Concession to peers over Isle of Wight in AV Bill
- Published
The government is to make a concession in an attempt to persuade MPs and peers to back its plans for a referendum on voting changes on 5 May.
Ministers will announce that they will protect the Isle of Wight from some of the boundary changes designed to ensure that parliamentary constituencies have roughly the same number of voters.
This was one of the key demands made by peers as the bill introducing the changes went through the House of Lords.
The Isle of Wight is a large constituency with some 110,000 electors. Under the government's plans, it would have been divided into two constituencies - but with one attached to the mainland across the Solent.
This prompted substantial opposition.
The government has now decided that the Isle of Wight will be divided into two seats - but within the geographic boundaries of the island.
On 19 January peers backed an amendment - by 199 votes to 122 - that would protect the Isle of Wight from being divided up.
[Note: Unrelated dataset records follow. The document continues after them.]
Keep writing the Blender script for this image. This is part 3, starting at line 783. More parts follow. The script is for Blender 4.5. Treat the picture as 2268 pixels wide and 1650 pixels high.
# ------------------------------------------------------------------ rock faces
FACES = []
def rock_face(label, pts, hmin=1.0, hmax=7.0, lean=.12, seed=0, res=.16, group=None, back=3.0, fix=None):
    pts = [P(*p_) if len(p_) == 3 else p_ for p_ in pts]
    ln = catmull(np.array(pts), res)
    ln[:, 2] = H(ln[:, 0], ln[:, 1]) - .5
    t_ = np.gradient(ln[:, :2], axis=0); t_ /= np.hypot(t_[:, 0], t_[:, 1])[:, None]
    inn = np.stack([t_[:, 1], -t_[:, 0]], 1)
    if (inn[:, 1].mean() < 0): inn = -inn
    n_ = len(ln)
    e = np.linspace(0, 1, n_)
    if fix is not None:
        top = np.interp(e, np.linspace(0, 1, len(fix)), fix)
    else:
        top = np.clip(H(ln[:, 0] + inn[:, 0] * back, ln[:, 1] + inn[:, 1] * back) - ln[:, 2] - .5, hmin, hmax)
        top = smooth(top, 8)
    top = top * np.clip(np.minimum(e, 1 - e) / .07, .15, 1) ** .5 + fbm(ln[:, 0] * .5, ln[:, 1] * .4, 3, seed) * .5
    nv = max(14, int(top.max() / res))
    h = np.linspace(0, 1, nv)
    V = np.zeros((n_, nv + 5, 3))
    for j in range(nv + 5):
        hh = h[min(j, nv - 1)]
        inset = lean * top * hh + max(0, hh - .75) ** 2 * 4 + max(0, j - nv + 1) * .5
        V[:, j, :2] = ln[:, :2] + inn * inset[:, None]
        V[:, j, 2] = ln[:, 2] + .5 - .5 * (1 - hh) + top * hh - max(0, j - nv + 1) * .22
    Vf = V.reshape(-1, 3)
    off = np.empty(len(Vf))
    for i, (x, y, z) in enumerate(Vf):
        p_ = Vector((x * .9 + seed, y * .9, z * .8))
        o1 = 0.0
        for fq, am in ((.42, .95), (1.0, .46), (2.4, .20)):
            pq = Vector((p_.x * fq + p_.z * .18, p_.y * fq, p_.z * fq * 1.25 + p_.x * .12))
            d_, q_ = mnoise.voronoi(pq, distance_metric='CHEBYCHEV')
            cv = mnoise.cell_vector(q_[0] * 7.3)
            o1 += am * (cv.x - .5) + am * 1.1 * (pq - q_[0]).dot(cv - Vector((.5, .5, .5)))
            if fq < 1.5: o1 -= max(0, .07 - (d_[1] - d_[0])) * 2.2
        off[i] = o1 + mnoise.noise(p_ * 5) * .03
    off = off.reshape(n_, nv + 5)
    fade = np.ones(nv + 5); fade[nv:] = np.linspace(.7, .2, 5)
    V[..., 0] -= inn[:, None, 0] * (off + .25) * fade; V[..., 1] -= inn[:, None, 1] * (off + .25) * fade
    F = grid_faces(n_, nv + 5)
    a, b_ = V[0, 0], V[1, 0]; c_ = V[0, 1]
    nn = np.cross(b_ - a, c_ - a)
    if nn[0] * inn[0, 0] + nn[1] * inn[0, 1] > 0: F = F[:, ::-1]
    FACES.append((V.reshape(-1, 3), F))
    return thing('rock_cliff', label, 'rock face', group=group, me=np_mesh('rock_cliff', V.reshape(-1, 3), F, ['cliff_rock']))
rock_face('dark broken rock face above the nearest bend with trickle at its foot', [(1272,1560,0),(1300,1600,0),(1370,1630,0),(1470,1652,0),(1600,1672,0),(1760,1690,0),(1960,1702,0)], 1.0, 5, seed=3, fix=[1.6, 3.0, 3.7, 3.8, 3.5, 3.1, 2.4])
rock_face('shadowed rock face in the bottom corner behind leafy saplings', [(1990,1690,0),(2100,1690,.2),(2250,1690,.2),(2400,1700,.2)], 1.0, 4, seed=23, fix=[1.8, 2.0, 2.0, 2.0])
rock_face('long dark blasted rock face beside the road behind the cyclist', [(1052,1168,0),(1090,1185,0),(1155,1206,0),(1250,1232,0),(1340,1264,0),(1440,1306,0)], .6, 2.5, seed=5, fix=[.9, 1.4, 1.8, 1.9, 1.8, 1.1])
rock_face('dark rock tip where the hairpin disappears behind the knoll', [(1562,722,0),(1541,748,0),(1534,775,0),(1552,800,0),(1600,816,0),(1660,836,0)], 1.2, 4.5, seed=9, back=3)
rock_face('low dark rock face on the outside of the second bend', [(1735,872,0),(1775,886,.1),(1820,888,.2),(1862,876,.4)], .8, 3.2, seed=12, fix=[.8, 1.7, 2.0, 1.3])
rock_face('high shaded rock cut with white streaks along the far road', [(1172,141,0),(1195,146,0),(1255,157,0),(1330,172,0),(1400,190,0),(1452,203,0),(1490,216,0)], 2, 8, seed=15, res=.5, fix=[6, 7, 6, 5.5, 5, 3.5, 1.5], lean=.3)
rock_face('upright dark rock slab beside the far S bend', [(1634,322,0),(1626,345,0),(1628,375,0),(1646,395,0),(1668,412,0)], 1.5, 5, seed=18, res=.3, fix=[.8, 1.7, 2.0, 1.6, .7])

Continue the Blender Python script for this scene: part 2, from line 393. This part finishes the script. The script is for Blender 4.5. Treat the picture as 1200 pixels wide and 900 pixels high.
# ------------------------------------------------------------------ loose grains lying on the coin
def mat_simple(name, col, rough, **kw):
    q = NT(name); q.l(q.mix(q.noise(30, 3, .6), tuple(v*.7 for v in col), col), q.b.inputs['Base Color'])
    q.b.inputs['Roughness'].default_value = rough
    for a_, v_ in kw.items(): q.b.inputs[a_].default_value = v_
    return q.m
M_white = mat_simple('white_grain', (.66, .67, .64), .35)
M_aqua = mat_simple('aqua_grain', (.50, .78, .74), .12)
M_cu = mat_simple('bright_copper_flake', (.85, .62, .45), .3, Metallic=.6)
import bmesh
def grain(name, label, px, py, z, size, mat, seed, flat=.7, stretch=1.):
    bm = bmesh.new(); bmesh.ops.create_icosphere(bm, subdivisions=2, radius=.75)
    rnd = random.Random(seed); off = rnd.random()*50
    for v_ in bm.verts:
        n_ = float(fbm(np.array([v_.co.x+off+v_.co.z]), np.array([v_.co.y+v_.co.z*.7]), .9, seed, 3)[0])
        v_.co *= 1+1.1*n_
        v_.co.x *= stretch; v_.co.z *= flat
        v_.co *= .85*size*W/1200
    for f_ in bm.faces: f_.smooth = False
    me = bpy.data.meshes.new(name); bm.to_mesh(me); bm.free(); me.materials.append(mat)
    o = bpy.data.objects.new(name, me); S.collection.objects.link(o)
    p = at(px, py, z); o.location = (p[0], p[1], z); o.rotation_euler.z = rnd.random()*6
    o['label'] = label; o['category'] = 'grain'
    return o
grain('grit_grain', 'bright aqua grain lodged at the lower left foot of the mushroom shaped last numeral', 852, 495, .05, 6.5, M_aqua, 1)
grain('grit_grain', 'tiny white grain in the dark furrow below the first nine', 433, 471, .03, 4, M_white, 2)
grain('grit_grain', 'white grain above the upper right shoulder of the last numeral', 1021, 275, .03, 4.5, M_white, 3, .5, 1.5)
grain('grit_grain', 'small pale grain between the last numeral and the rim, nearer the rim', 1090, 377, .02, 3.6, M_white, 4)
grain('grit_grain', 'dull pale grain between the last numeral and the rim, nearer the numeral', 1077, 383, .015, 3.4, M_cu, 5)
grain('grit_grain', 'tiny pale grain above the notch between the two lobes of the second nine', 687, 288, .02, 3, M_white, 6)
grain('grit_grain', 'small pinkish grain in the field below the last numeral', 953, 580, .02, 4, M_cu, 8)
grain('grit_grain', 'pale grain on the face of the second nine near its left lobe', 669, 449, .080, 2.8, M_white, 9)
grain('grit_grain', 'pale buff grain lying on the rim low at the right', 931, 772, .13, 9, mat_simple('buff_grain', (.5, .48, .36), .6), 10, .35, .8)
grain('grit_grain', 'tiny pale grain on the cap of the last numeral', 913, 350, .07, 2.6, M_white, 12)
This was the largest defeat the Government had suffered in the House of Lords - there were 28 Tory and 14 Lib Dem rebels.
Government sources said they would now accept the principle of the amendment that was passed in the Lords.
The Parliamentary Voting System and Constituencies Bill would cut the number of MPs from 650 to 600 and change parliamentary boundaries so that constituency electorates are broadly the same - within a 10 percent leeway.
The bill already excludes two constituencies from the changes because they are geographically large and distinct: Orkney and Shetland, and Na h-Eileanan an Iar (the Western Isles).
Labour will accuse the government of bending the rules to create a new Conservative seat.